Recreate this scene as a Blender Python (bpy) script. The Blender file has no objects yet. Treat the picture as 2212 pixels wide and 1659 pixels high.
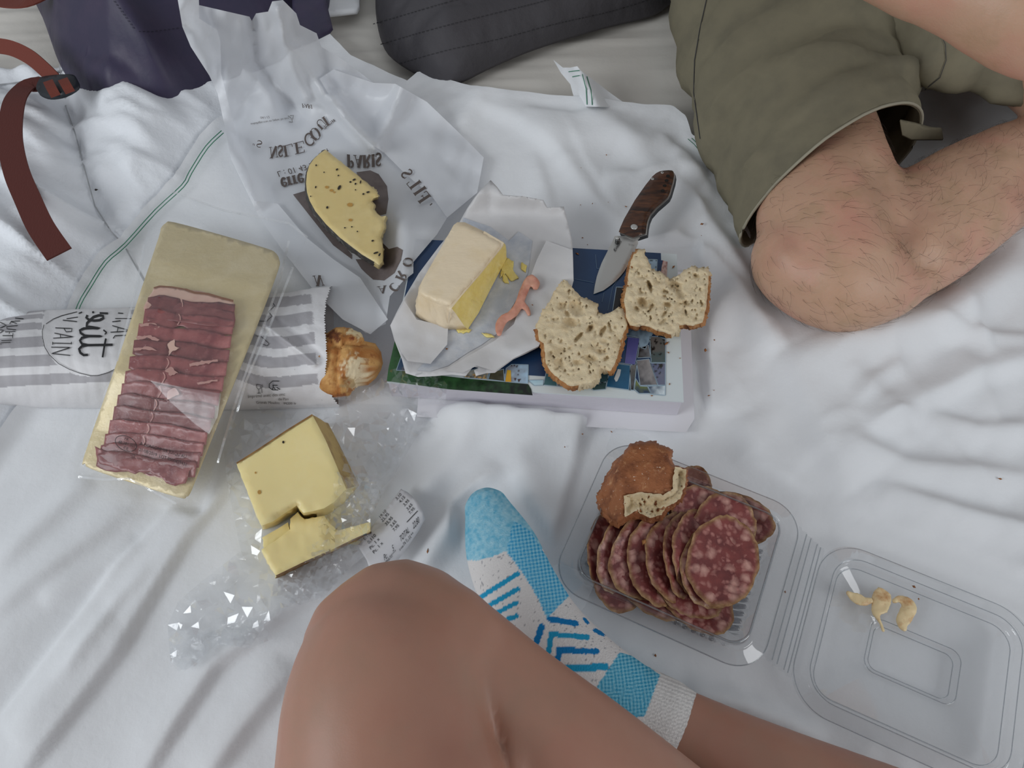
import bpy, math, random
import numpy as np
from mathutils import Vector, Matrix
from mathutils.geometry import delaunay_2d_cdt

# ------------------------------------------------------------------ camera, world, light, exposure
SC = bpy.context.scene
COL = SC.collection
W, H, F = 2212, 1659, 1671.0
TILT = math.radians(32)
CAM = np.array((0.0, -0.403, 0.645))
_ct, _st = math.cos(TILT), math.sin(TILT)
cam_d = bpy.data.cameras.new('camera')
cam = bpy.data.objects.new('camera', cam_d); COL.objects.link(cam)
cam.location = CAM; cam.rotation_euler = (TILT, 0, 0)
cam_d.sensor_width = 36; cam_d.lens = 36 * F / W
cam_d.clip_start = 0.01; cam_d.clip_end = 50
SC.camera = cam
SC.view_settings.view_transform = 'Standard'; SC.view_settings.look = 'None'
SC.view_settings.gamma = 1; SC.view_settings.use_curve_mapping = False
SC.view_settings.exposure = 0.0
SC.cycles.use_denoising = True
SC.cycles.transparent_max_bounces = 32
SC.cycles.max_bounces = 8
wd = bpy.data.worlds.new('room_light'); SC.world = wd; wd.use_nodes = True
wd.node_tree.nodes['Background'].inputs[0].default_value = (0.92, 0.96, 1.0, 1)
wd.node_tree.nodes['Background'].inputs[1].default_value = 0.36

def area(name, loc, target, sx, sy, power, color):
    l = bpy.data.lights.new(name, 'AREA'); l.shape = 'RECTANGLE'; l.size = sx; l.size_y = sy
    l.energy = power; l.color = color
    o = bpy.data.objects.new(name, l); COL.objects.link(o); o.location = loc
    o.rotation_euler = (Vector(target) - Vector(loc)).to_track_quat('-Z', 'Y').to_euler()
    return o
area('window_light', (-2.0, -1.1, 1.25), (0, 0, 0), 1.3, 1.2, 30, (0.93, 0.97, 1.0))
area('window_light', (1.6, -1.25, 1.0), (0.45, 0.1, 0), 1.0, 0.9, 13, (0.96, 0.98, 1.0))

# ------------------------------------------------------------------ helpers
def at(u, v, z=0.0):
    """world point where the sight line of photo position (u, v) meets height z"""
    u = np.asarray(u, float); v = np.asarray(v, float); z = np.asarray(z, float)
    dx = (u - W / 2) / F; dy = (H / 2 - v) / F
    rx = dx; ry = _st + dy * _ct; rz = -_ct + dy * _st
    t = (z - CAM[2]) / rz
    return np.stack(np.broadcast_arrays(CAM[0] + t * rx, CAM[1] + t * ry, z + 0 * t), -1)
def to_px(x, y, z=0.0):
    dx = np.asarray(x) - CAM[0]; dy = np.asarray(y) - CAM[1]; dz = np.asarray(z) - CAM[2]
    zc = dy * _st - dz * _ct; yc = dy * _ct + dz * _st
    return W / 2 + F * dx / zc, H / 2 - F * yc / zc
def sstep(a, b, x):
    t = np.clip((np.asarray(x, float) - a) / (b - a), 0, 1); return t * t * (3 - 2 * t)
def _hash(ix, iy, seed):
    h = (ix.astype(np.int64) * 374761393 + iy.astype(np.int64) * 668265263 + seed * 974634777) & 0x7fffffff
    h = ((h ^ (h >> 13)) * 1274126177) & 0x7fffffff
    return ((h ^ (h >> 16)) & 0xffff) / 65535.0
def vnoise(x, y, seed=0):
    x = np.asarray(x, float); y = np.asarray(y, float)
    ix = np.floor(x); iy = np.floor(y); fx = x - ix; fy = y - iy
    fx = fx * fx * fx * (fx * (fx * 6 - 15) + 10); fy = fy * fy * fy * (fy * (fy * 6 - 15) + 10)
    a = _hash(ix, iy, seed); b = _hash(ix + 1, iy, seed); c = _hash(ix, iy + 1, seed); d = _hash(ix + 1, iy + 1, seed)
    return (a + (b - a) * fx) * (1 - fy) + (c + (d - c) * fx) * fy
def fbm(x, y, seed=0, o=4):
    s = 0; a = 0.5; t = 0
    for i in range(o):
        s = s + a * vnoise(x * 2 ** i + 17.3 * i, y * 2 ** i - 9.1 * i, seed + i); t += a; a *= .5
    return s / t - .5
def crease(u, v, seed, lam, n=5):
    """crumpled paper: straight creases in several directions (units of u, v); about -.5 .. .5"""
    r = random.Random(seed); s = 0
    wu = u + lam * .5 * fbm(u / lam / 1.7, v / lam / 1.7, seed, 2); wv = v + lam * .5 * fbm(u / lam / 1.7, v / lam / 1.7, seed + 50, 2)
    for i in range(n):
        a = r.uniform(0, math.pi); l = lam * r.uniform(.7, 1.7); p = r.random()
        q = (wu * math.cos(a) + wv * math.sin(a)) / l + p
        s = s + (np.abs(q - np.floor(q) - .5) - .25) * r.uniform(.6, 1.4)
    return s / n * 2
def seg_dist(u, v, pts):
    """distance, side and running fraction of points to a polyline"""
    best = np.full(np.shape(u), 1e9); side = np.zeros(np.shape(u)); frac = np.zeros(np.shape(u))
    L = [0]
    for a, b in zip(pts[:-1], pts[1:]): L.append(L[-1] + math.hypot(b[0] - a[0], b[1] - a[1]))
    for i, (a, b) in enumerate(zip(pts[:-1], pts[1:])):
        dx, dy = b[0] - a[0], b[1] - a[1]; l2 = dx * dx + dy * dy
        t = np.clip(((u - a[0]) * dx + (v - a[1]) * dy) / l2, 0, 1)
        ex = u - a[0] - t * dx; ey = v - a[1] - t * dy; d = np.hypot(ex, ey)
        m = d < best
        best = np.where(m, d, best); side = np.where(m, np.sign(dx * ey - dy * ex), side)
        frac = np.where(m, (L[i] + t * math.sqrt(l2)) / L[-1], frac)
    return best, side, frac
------
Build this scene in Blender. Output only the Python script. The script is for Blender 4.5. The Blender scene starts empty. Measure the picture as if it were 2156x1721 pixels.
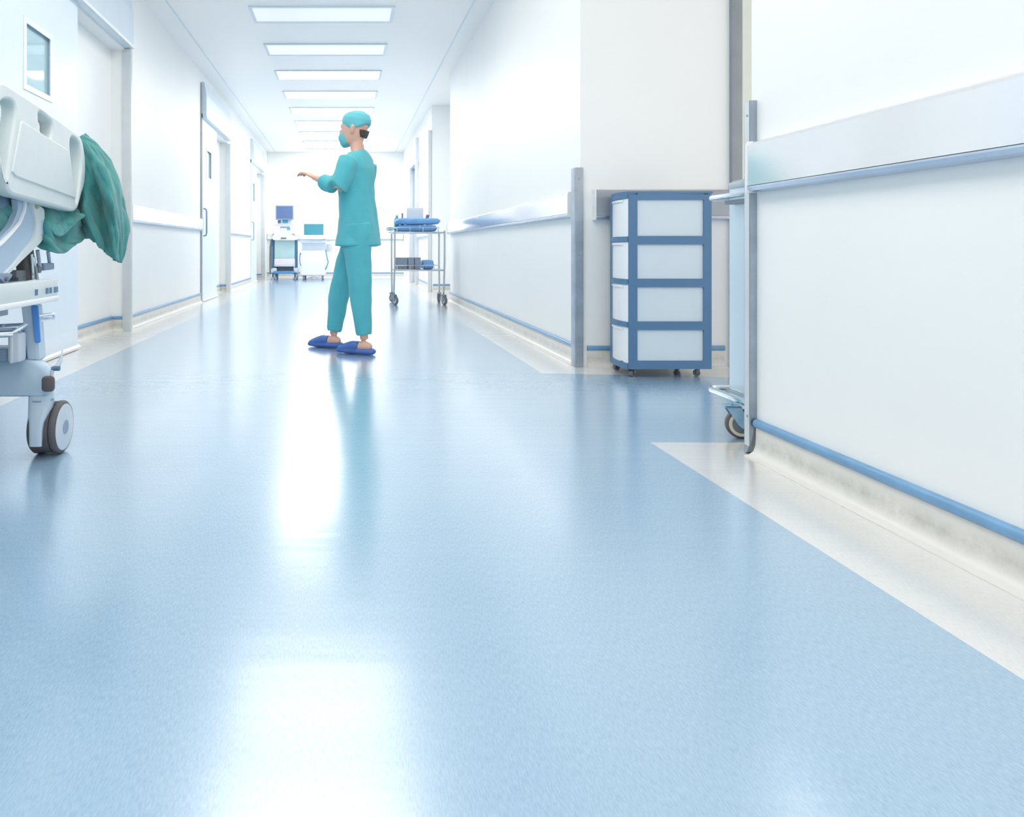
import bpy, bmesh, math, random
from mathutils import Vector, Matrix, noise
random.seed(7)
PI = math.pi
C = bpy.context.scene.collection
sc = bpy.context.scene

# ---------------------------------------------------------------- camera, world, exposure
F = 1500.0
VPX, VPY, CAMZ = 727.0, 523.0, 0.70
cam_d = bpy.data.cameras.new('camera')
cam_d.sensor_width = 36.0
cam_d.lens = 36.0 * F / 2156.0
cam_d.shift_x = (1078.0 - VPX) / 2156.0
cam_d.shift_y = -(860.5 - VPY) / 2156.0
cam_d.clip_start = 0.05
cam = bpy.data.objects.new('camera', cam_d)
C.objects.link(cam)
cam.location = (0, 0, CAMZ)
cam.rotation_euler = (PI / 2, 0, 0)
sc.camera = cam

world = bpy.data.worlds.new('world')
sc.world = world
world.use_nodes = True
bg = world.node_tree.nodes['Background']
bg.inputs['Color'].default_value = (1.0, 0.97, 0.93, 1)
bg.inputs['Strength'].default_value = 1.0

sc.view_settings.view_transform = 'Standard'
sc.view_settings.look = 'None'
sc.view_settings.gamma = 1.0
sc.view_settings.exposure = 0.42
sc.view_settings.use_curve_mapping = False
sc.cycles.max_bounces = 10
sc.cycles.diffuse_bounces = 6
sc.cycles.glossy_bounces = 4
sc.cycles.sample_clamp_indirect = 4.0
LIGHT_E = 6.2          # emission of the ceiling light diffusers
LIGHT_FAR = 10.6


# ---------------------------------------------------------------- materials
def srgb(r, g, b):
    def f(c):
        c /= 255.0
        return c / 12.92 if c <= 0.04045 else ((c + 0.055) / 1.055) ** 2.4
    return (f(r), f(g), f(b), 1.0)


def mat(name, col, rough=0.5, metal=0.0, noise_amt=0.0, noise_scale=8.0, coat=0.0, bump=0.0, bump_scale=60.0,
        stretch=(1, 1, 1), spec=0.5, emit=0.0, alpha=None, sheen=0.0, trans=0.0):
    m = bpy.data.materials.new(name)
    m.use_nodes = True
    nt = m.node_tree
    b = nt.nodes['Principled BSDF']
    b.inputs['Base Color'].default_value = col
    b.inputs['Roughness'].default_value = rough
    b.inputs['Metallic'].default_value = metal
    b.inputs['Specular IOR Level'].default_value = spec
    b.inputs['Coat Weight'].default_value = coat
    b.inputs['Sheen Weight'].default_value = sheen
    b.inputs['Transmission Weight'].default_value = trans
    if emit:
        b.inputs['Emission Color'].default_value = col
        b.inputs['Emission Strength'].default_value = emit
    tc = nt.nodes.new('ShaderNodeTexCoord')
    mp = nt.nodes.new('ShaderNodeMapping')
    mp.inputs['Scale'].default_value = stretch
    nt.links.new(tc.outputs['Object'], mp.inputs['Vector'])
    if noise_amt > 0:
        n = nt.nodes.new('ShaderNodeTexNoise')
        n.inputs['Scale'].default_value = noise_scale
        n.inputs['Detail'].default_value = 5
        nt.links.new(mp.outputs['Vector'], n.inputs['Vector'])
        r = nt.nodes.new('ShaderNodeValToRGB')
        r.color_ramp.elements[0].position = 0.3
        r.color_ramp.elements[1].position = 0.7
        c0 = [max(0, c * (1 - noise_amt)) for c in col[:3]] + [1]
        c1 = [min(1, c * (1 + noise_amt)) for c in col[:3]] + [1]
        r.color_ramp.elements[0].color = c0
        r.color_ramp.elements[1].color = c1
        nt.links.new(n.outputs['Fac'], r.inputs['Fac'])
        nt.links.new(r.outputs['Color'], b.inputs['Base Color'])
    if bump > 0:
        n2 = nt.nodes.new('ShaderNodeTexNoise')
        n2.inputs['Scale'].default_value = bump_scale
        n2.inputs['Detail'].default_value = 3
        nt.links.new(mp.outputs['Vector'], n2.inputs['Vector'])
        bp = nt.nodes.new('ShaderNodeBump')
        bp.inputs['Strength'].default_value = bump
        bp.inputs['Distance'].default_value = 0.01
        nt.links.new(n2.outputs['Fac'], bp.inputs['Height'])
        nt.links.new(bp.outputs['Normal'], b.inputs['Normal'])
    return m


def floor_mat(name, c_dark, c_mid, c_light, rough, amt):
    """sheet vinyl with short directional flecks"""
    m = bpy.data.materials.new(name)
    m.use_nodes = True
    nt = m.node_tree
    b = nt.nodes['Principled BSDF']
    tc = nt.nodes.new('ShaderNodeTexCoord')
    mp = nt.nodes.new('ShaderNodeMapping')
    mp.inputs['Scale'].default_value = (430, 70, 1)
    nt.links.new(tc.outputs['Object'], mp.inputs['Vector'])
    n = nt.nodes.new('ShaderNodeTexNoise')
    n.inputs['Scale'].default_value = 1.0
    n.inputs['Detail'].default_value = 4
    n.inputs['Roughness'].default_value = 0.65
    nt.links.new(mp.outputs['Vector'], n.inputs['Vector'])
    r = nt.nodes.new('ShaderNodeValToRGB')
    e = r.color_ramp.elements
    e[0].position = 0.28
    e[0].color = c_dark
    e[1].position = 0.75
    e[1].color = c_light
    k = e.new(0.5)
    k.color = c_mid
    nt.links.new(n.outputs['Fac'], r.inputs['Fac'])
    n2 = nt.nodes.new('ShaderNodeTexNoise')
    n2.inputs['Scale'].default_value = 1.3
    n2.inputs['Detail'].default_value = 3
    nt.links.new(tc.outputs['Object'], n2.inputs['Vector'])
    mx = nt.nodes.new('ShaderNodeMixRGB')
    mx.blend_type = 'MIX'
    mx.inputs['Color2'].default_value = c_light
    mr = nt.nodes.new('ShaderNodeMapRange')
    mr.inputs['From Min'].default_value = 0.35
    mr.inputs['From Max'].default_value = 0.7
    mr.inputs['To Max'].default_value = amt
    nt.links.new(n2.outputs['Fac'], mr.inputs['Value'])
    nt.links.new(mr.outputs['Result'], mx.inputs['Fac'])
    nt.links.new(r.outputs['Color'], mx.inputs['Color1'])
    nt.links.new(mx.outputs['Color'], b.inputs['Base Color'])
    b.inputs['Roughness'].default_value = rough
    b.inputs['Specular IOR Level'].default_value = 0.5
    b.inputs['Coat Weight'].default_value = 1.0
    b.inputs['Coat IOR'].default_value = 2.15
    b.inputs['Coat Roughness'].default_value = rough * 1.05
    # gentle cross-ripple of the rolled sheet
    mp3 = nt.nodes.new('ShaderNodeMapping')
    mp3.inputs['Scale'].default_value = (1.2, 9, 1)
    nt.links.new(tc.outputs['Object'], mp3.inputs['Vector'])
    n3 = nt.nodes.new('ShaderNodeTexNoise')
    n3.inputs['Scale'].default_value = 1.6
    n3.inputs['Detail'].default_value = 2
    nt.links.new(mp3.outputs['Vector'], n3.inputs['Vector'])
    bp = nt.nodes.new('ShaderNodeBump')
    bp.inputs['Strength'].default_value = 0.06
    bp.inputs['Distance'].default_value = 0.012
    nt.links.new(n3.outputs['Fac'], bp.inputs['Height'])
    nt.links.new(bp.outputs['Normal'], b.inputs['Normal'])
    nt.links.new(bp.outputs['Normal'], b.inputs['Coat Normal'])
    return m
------
## Stated task
From the records above, copy exactly the stretch from the line holding "Recreate this scene" through the line holding "from mathutils.geometry import", both ends included, without the pictures.

## Solution to this exercise
Recreate this scene as a Blender Python (bpy) script. The Blender file has no objects yet. Treat the picture as 2212 pixels wide and 1659 pixels high.
import bpy, math, random
import numpy as np
from mathutils import Vector, Matrix
from mathutils.geometry import delaunay_2d_cdt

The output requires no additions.